Think the White House and its defenders are up in arms now about Scott McClellan?

Just imagine the uproar if he's called to give sworn testimony to Congress about what he knows and heard during his White House years.

A democratic member of the House Judiciary Committee is already calling for McClellan to be summoned to testify under oath about such matters as the firings of those nine U.S. attorneys a couple years ago and the leaking of Valerie Plame's identity as a CIA operative.

But the White House says it could move to stop McClellan from testifying about private presidential deliberations.

"Hypothetically? Yes, I think so," said White House press secretary Dana Perino at today's press briefing. "The law would allow for that."

But she was quick to explain that the White House would not definitely take that action. But it is an option.

So far, there's been no formal congressional request for McClellan's testimony. If it came, Perino says White House counsel Fred Fielding would study the request or subpoena, and make a recommendation to the President on whether to invoke executive privilege to prevent McClellan from testifying.

Imagine the media circus if McClellan showed up at the witness table at the House Judiciary Committee to tell what he knows – under oath.

Perino began the day refining White House objections to what McClellan wrote.

"The central tenet of his book and our central objection is his premise that we purposefully and intentionally lied – and sent our men and women to combat for a lie," Perino told her morning "gaggle" in the White House briefing room.

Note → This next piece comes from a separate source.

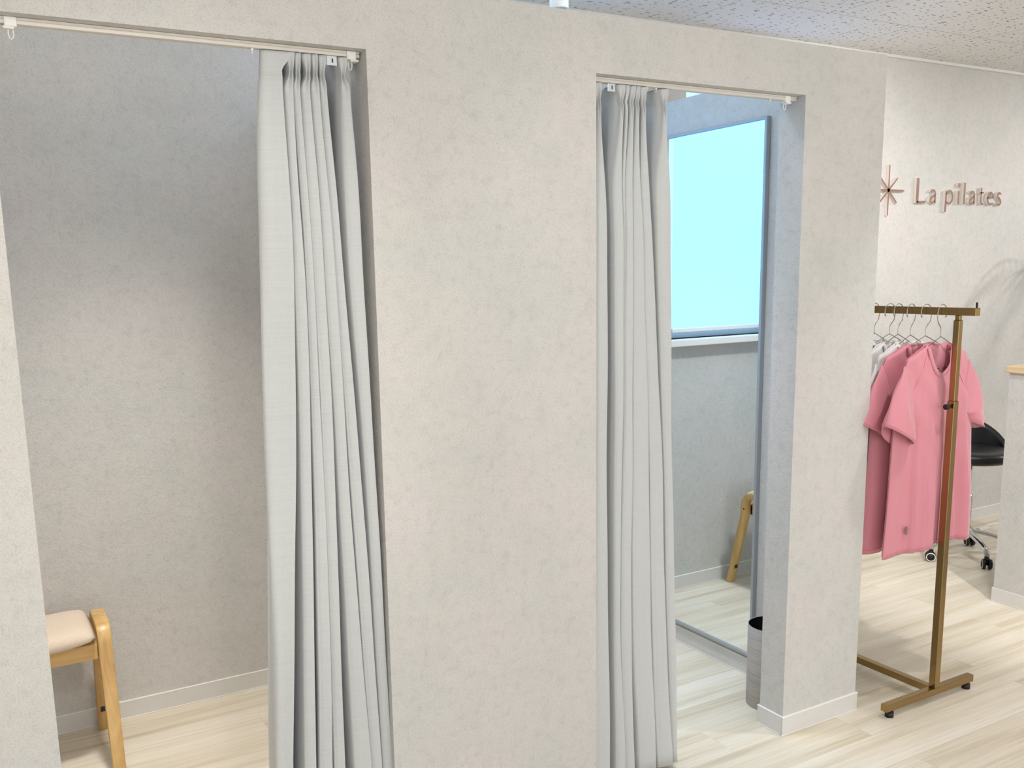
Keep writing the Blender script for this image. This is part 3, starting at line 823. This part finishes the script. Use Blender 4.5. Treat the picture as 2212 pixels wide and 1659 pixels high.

She said of McClellan: "He's not free to suggest that people here, from the President on down, purposefully misled America to send its young men and women to war," said Perino.

"That's what is so hurtful to those of us who work here at the White House. That is why we are so puzzled. It's why we are baffled."

Perino says the President long ago admitted he had bad intelligence about Weapons of Mass Destruction in Iraq – and has taken actions to improve the intelligence agencies.

"Where it hurts us is that 4000 service members of our country – who volunteered to serve – have died in Iraq. They did not die in vain. And to suggest that they have, that is really hurtful."

Perino said she still regards herself as a "close friend" of McClellan's but never detected he anguished over U.S. policies in the manner described in his book.

She also never knew that he considered resigning while serving as Press Secretary.